The loss of pressurization noted on the data link raises the possibility of structural damage. Could turbulence alone have caused structural damage? It’s highly unlikely, but not impossible. Could hail have broken flight deck windscreens and, perhaps, knocked out pilots? It’s nearly as unlikely as structural failure caused by turbulence—but it could happen. What about lightning igniting a fuel source and causing an explosion? Never happened before—but there’s always a first time. As for previous damage weakening some structure—well, that did happen before but it’s not very probable, given Air France’s high standard of maintenance, and the fact that this particular Airbus was only four years old.

What about torrents of rain flaming out both engines? Yes, a remote possibility, but this wouldn’t cause immediate loss of pressure or electricity. Can terrorism be ruled out? After all, a bomb on board could explode just around the time a plane flies into a storm. You don’t need nice weather for a timer to go off. Yes, but there’s absolutely no evidence for terrorism in this case.

Can pilots over-correct in bad turbulence, as one crew did taking off from New York, putting excessive loads on the rudder and causing it to fail in flight? Theoretically yes; but probability, almost zero. French aviators are among the best stick-and-rudder men (and women) in the world. Aviation is virtually a French art. There are words in aviation that only exist in French – empennage, fuselage, pitot. Saint-Exupery’s tribe doesn’t break airplanes, except maybe on purpose.

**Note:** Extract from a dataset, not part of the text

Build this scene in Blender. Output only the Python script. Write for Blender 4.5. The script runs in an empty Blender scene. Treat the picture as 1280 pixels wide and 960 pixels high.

Could there be a design flaw manifesting itself in the Airbus 330 model? Given the plane’s popularity, this would be a worst-case scenario for the industry, but this, too, is unlikely. A design flaw would have manifested itself before. Still, no doubt it will be investigated.

With wreckage 7,000 meters deep at the bottom of the ocean, experts can only speculate. When imperfect man encounters the perfect storm at 35,000 feet, all bets are off. There’s only silence on the radio and some numbers printed on a data link as the friendly sky churns and swats Flight 447 into the cruel sea.